I don't know about you, but it seems that lately I know a lot of people who are either very ill or dying.  I would have said it was my age (I can say it, you can't), but it's quite a few very young people as well.  Watching my friends and family deal with serious illness and death has gotten me thinking quite a bit about how divorce is like death.  Statistics say, that next to the death of a spouse, a divorce is the most stressful event in most people's lives.  What you might not know is that the stages of grief that people go through in dealing with a death are exactly the same as those they encounter in a divorce.  I love the work of ELizabeth Kubler-Ross on the stages of grief.  First, there's shock:  "How can this be happening to me?"; "What did I do to deserve this?"  Second, there's denial:  "This just must be a stage.  They'll get over it."; "If I just ignore it, it will go away."  Third, there's anger:  "How dare they do to me!  I'll show them!"  Fourth, there's bargaining:  "I'll go to counselling if you'll just stay."  Fifth, there's depression:  "What's the use, I'm screwed anyway?" Finally, there's acceptance.  Unfortunately, in divorce as in all other types of grief, people tend to get stuck in stages and they find it too difficult, if not impossible to move on.  Grieving is not a linear process, but all stages of the process must be experienced in some way for the survivor to heal fully, and it takes different amounts of time for different people.  Grief cannot be rushed.
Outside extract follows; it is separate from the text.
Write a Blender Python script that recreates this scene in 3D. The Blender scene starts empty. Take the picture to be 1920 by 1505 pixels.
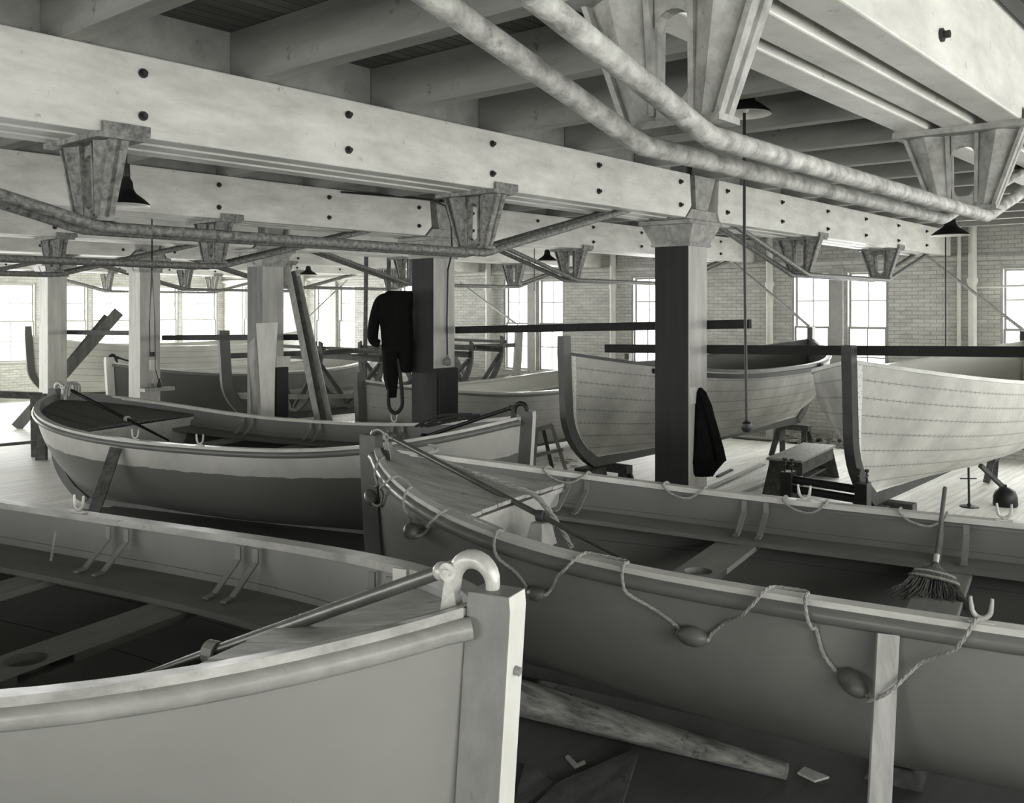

     If you asked us in the Trenches which stage is the worst on which to be stuck, we would say any of them except the last.  Those stuck in shock or denial will not do anything to move the process forward and actively stonewall any attempt to change the status quo.  Those stuck in anger fuel the litigation process; everything is a fight to show who's right and to punish the one who hurt them.  Those stuck in depression tend to be paired with those stuck in anger (a lethal combination for the depressed), and take on guilt and responsibility that is not theirs because they hope it will either placate the angry or assuage the guilt they feel.  The easiest stage for those of us in the Trenches is of course the last, acceptance, because our clients have worked through their emotions and are ready to do the hard work of moving on.  We don't have a lot of the latter, at least at the beginning of the representation, but it is always our hope that we do at the end.